Jeanne mourut à Paris le 9 juin et le mariage d’Henri de Navarre et de Marguerite fut célébré en grande pompe le 18 août 1572. Triste union, contractée malgré le non consentement des époux, malgré les défenses de l’Église et qu’éclairaient déjà, allumées dans l’ombre, les sanglantes lueurs de la Saint-Barthélemy[2].

Il semble que Marguerite ait porté malheur à tous ceux qu’elle a aimés. La vie d’Henri de Guise n’est qu’une émouvante tragédie. Son frère d’Alençon, sur qui elle reporta de bonne heure sa plus tendre affection, meurt misérablement, jeune encore, après sa pitoyable expédition des Flandres. La Môle est décapité sur la place de grève ; et Bussy d'Amboise, sans parler de tous ceux ensuite qui défrairont la chronique scandaleuse, après de nombreuses tentatives d’assassinat, trouve la mort dans le château de Montsoreau.

Dupleix affirme que Marguerite n’aima jamais son mari. Elle-même du reste l’avoue plus tard dans une de ses lettres : « J’ai reçeu du mariage tout le mal que j’ai jamais eu, et je le tiens pour le seul fléau de ma vie. Que l’on ne me dise pas que les mariages se font au ciel ; les cieux ne commirent pas une si grande injustice[3]. » Néanmoins l’heure n’a pas sonné encore de cette désunion complète.
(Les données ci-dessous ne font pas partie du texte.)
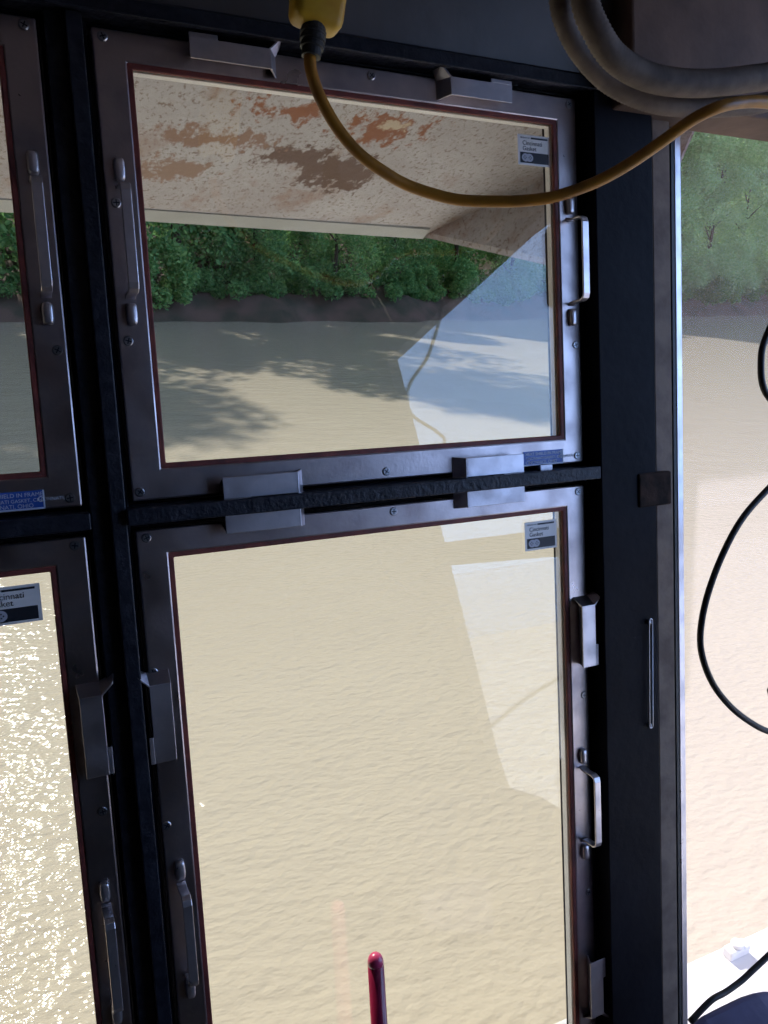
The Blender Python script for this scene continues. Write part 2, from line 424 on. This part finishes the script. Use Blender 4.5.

  1. Le Laboureur : Additions aux Mémoires de Castelnau, t. ii p. 903. — Idem : Mongez, Histoire de la reine Marguerite de Valois, p. 56.
  2. Voir, principalement dans les Mémoires de Marguerite, le récit de cette nuit célèbre et des dangers qu’elle courut.
  3. Bibliothèque nationale. Fonds Dupuy, No 217.